What you should do: Every line of the material below should be repeated exactly.

---------- Recorded data ----------

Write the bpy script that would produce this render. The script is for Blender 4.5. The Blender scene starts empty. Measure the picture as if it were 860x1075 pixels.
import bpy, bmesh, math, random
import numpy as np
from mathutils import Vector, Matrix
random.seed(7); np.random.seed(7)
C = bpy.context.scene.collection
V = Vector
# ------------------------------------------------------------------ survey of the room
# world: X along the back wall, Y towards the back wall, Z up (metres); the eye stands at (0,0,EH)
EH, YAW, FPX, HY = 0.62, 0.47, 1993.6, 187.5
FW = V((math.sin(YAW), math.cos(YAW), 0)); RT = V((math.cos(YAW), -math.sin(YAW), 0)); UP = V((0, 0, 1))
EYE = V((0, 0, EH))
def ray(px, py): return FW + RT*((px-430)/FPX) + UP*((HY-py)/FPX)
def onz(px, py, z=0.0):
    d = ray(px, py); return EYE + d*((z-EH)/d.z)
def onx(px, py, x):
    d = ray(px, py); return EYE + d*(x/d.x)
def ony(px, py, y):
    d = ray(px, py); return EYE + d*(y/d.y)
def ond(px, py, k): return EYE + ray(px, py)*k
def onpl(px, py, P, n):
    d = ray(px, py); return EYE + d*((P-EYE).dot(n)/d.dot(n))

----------

Worked solution:
Write the bpy script that would produce this render. The script is for Blender 4.5. The Blender scene starts empty. Measure the picture as if it were 860x1075 pixels.
import bpy, bmesh, math, random
import numpy as np
from mathutils import Vector, Matrix
random.seed(7); np.random.seed(7)
C = bpy.context.scene.collection
V = Vector
# ------------------------------------------------------------------ survey of the room
# world: X along the back wall, Y towards the back wall, Z up (metres); the eye stands at (0,0,EH)
EH, YAW, FPX, HY = 0.62, 0.47, 1993.6, 187.5
FW = V((math.sin(YAW), math.cos(YAW), 0)); RT = V((math.cos(YAW), -math.sin(YAW), 0)); UP = V((0, 0, 1))
EYE = V((0, 0, EH))
def ray(px, py): return FW + RT*((px-430)/FPX) + UP*((HY-py)/FPX)
def onz(px, py, z=0.0):
    d = ray(px, py); return EYE + d*((z-EH)/d.z)
def onx(px, py, x):
    d = ray(px, py); return EYE + d*(x/d.x)
def ony(px, py, y):
    d = ray(px, py); return EYE + d*(y/d.y)
def ond(px, py, k): return EYE + ray(px, py)*k
def onpl(px, py, P, n):
    d = ray(px, py); return EYE + d*((P-EYE).dot(n)/d.dot(n))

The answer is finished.